**What is required**
Begin with the line that contains "sc=3.2, detail=7, dist=.5)" and end with the line that contains "M['dark'] = mat('dark_rubber', (.012, .012, .016), .55)": copy that span of lines exactly, and nothing outside it.

**** Information supplied

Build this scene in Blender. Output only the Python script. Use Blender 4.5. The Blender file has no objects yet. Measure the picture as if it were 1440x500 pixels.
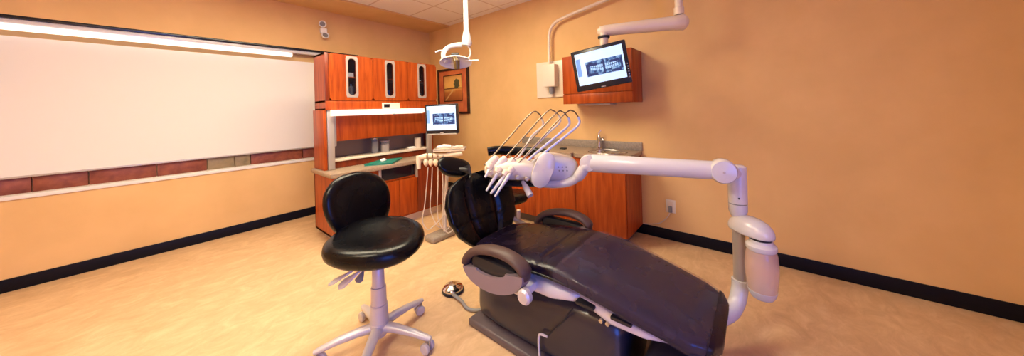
import bpy, bmesh, math, random
from mathutils import Vector, Matrix
random.seed(7)
S = bpy.context.scene
C = S.collection
PI = math.pi
# ------------------------------------------------------------------ survey frame (metres)
# origin = room corner; back wall is y=0, right wall is x=0, floor z=0
CAMP = Vector((-3.19, -4.61, 1.335)); YAW = math.radians(39); ROLL = math.atan(.027); F = 415.0
FW = Vector((math.cos(YAW), math.sin(YAW), 0)); RT = Vector((math.sin(YAW), -math.cos(YAW), 0))
def P(px, py, w):
    """survey point: bearing read off the photograph, w metres ahead of the camera"""
    u = px-728; v = 152-py; c, s = math.cos(ROLL), math.sin(ROLL)
    a = (u*c+v*s)/F; b = (-u*s+v*c)/F
    return CAMP + (FW + RT*a + Vector((0, 0, b)))*w
# ------------------------------------------------------------------ materials
def mat(name, col, rough=.5, metal=0, spec=.5, **k):
    m = bpy.data.materials.new(name); m.use_nodes = True
    n = m.node_tree; b = n.nodes['Principled BSDF']
    b.inputs['Base Color'].default_value = (*col, 1); b.inputs['Roughness'].default_value = rough
    b.inputs['Metallic'].default_value = metal; b.inputs['Specular IOR Level'].default_value = spec
    for kk, v in k.items(): b.inputs[kk.replace('_', ' ')].default_value = v
    # gentle procedural unevenness of the surface finish
    t = n.nodes.new('ShaderNodeTexCoord'); z = n.nodes.new('ShaderNodeTexNoise'); z.inputs['Scale'].default_value = 9
    r = n.nodes.new('ShaderNodeMapRange'); r.inputs['To Min'].default_value = max(0, rough-.04); r.inputs['To Max'].default_value = min(1, rough+.04)
    n.links.new(t.outputs['Object'], z.inputs['Vector']); n.links.new(z.outputs['Fac'], r.inputs['Value']); n.links.new(r.outputs[0], b.inputs['Roughness'])
    return m
def nodes(m): return m.node_tree, m.node_tree.nodes['Principled BSDF']
def noise_col(m, stops, scale=(1, 1, 1), sc=4, detail=5, dist=0, rough=.55, bump=0):
    n, b = nodes(m)
    t = n.nodes.new('ShaderNodeTexCoord'); mp = n.nodes.new('ShaderNodeMapping'); mp.inputs['Scale'].default_value = scale
    z = n.nodes.new('ShaderNodeTexNoise'); z.inputs['Scale'].default_value = sc; z.inputs['Detail'].default_value = detail
    z.inputs['Distortion'].default_value = dist; z.inputs['Roughness'].default_value = rough
    r = n.nodes.new('ShaderNodeValToRGB')
    while len(r.color_ramp.elements) < len(stops): r.color_ramp.elements.new(.5)
    for e, (p, c) in zip(r.color_ramp.elements, stops): e.position = p; e.color = (*c, 1)
    L = n.links.new
    L(t.outputs['Object'], mp.inputs[0]); L(mp.outputs[0], z.inputs['Vector']); L(z.outputs['Fac'], r.inputs[0]); L(r.outputs[0], b.inputs['Base Color'])
    if bump:
        bp = n.nodes.new('ShaderNodeBump'); bp.inputs['Strength'].default_value = bump; bp.inputs['Distance'].default_value = .004
        L(z.outputs['Fac'], bp.inputs['Height']); L(bp.outputs[0], b.inputs['Normal'])
    return m
M = {}
M['wall'] = noise_col(mat('tan_wall_paint', (.7, .43, .2), .6, spec=.3), [(.35, (.72, .455, .195)), (.65, (.78, .50, .222))], sc=2.5, bump=.05)
M['floor'] = noise_col(mat('marbled_vinyl', (.6, .4, .2), .38), [(.3, (.56, .36, .19)), (.5, (.66, .44, .245)), (.68, (.76, .54, .32))], scale=(1, 1.6, 1), sc=6, detail=9, dist=.8, rough=.7)
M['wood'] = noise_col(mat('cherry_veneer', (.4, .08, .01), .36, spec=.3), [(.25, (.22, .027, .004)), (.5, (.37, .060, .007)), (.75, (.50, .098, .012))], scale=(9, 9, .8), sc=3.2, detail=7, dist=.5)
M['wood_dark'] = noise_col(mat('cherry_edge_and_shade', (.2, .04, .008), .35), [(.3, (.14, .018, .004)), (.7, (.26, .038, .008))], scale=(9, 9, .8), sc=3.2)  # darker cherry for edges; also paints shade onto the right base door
M['black'] = mat('black_baseboard', (.003, .003, .008), .5, spec=.2)
M['laminate'] = noise_col(mat('grey_laminate', (.3, .25, .2), .35), [(.3, (.24, .2, .165)), (.7, (.36, .305, .25))], sc=60)
M['counter'] = noise_col(mat('taupe_counter', (.3, .22, .16), .3), [(.3, (.27, .19, .135)), (.7, (.4, .3, .22))], sc=60)
M['steel'] = mat('brushed_steel', (.55, .53, .52), .28, 1)
M['backsteel'] = mat('dull_steel_back', (.26, .22, .22), .35, .6)
M['chrome'] = mat('chrome', (.75, .74, .74), .12, 1)
M['bronze'] = mat('nickel_rod', (.20, .15, .12), .3, 1)
M['white'] = mat('white_enamel', (.66, .64, .66), .25, Coat_Weight=.3)
M['cream'] = mat('cream_plastic', (.78, .66, .52), .35)
M['hose'] = mat('grey_hose', (.62, .55, .52), .4)
M['silver'] = mat('silver_painted', (.6, .58, .62), .35, .3)
M['frame'] = mat('satin_aluminium', (.50, .45, .42), .38, .4)
M['leather'] = noise_col(mat('black_vinyl', (.01, .01, .014), .27, spec=.26), [(.3, (.0012, .0012, .0025)), (.7, (.003, .003, .005))], sc=14, detail=2, bump=.06)
M['leather2'] = noise_col(mat('aubergine_vinyl', (.03, .018, .03), .27, spec=.32), [(.3, (.004, .002, .008)), (.7, (.009, .0045, .015))], sc=9, detail=2, bump=.09)
M['base'] = mat('graphite_shell', (.016, .016, .032), .3, Coat_Weight=.3)
M['base_edge'] = mat('grey_plinth', (.11, .085, .09), .4)
M['shell'] = mat('taupe_armrest', (.085, .05, .045), .45, spec=.3)
M['shell_light'] = mat('grey_armrest_shell', (.24, .19, .22), .4)
M['dark'] = mat('dark_rubber', (.012, .012, .016), .55)
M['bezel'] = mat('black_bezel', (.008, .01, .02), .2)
M['teal'] = noise_col(mat('teal_tray_cover', (.01, .22, .17), .4), [(.3, (.006, .16, .13)), (.7, (.015, .27, .2))], sc=25)
M['ceil'] = mat('ceiling_tile', (.8, .74, .68), .8)
M['tilered'] = noise_col(mat('russet_block', (.2, .04, .02), .5), [(.3, (.16, .03, .015)), (.7, (.33, .09, .04))], sc=14)
M['tilegreen'] = noise_col(mat('olive_block', (.2, .16, .08), .5), [(.3, (.19, .15, .08)), (.7, (.34, .24, .13))], sc=14)
M['blind'] = mat('white_shade_cloth', (.80, .77, .74), .7)
M['plate'] = mat('ivory_plate', (.78, .70, .60), .35)
M['paper'] = mat('white_paper', (.88, .87, .85), .6)
M['blue'] = mat('blue_box', (.02, .05, .3), .4)
M['grey'] = mat('mid_grey_plastic', (.25, .25, .26), .4)
M['bordeaux'] = mat('dark_frame', (.035, .008, .006), .25)
M['matboard'] = noise_col(mat('rust_matboard', (.3, .06, .03), .7), [(.3, (.50, .09, .035)), (.7, (.75, .22, .06))], sc=6)
def glass(name, col, rough=.03, trans=.75):
    m = bpy.data.materials.new(name); m.use_nodes = True; n = m.node_tree; n.nodes.clear()
    o = n.nodes.new('ShaderNodeOutputMaterial'); mx = n.nodes.new('ShaderNodeMixShader'); t = n.nodes.new('ShaderNodeBsdfTransparent')
    g = n.nodes.new('ShaderNodeBsdfPrincipled'); g.inputs['Base Color'].default_value = (*col, 1); g.inputs['Roughness'].default_value = rough
    g.inputs['Coat Weight'].default_value = .5
    t.inputs[0].default_value = (.97, .96, .97, 1); mx.inputs[0].default_value = 1-trans
    n.links.new(t.outputs[0], mx.inputs[1]); n.links.new(g.outputs[0], mx.inputs[2]); n.links.new(mx.outputs[0], o.inputs[0]); return m
M['pane'] = glass('dark_cabinet_glass', (.01, .012, .02), .05, .8)
M['jar'] = glass('clear_jar_glass', (.35, .36, .36), .05, .55)
M['bottle'] = glass('frosted_bottle', (.76, .54, .46), .2, .42)
M['sleeve'] = glass('clear_plastic_sleeve', (.16, .12, .22), .10, .84)
def emis(name, col, st):
    m = bpy.data.materials.new(name); m.use_nodes = True; n, b = nodes(m)
    b.inputs['Base Color'].default_value = (*col, 1); b.inputs['Emission Color'].default_value = (*col, 1); b.inputs['Emission Strength'].default_value = st; return m
M['lamp'] = emis('ceiling_diffuser', (1, .88, .62), 18)
M['strip'] = emis('strip_light', (1, .90, .76), .75)
M['valance'] = emis('tube_lamp', (1, .93, .82), .8)
M['blue_fill'] = emis('blue_fill_glow', (.07, .2, 1), 6)  # glow of the added blue fill behind the camera
M['scr'] = emis('screen_background', (.46, .70, .92), .46)
M['scr_bar'] = emis('screen_sidebar', (.12, .25, .6), .6)
def xray_mat():
    m = bpy.data.materials.new('panoramic_xray'); m.use_nodes = True; n, b = nodes(m); L = n.links.new
    t = n.nodes.new('ShaderNodeTexCoord'); mp = n.nodes.new('ShaderNodeMapping'); mp.inputs['Scale'].default_value = (22, 22, 26)
    z = n.nodes.new('ShaderNodeTexNoise'); z.inputs['Scale'].default_value = 1.6; z.inputs['Detail'].default_value = 3
    r = n.nodes.new('ShaderNodeValToRGB'); r.color_ramp.elements.new(.5)
    for e, (p, c) in zip(r.color_ramp.elements, [(.36, (.004, .018, .12)), (.5, (.05, .17, .48)), (.62, (.35, .60, .92))]): e.position = p; e.color = (*c, 1)
    L(t.outputs['Object'], mp.inputs[0]); L(mp.outputs[0], z.inputs['Vector']); L(z.outputs['Fac'], r.inputs[0]); L(r.outputs[0], b.inputs['Emission Color'])
    b.inputs['Base Color'].default_value = (0, 0, 0, 1); b.inputs['Emission Strength'].default_value = .6
    return m
M['xray'] = xray_mat(); M['xdark'] = emis('xray_black', (.003, .012, .07), .8); M['xlight'] = emis('xray_tooth', (.3, .52, .85), .38)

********

**Task output**
M['wood'] = noise_col(mat('cherry_veneer', (.4, .08, .01), .36, spec=.3), [(.25, (.22, .027, .004)), (.5, (.37, .060, .007)), (.75, (.50, .098, .012))], scale=(9, 9, .8), sc=3.2, detail=7, dist=.5)
M['wood_dark'] = noise_col(mat('cherry_edge_and_shade', (.2, .04, .008), .35), [(.3, (.14, .018, .004)), (.7, (.26, .038, .008))], scale=(9, 9, .8), sc=3.2)  # darker cherry for edges; also paints shade onto the right base door
M['black'] = mat('black_baseboard', (.003, .003, .008), .5, spec=.2)
M['laminate'] = noise_col(mat('grey_laminate', (.3, .25, .2), .35), [(.3, (.24, .2, .165)), (.7, (.36, .305, .25))], sc=60)
M['counter'] = noise_col(mat('taupe_counter', (.3, .22, .16), .3), [(.3, (.27, .19, .135)), (.7, (.4, .3, .22))], sc=60)
M['steel'] = mat('brushed_steel', (.55, .53, .52), .28, 1)
M['backsteel'] = mat('dull_steel_back', (.26, .22, .22), .35, .6)
M['chrome'] = mat('chrome', (.75, .74, .74), .12, 1)
M['bronze'] = mat('nickel_rod', (.20, .15, .12), .3, 1)
M['white'] = mat('white_enamel', (.66, .64, .66), .25, Coat_Weight=.3)
M['cream'] = mat('cream_plastic', (.78, .66, .52), .35)
M['hose'] = mat('grey_hose', (.62, .55, .52), .4)
M['silver'] = mat('silver_painted', (.6, .58, .62), .35, .3)
M['frame'] = mat('satin_aluminium', (.50, .45, .42), .38, .4)
M['leather'] = noise_col(mat('black_vinyl', (.01, .01, .014), .27, spec=.26), [(.3, (.0012, .0012, .0025)), (.7, (.003, .003, .005))], sc=14, detail=2, bump=.06)
M['leather2'] = noise_col(mat('aubergine_vinyl', (.03, .018, .03), .27, spec=.32), [(.3, (.004, .002, .008)), (.7, (.009, .0045, .015))], sc=9, detail=2, bump=.09)
M['base'] = mat('graphite_shell', (.016, .016, .032), .3, Coat_Weight=.3)
M['base_edge'] = mat('grey_plinth', (.11, .085, .09), .4)
M['shell'] = mat('taupe_armrest', (.085, .05, .045), .45, spec=.3)
M['shell_light'] = mat('grey_armrest_shell', (.24, .19, .22), .4)
M['dark'] = mat('dark_rubber', (.012, .012, .016), .55)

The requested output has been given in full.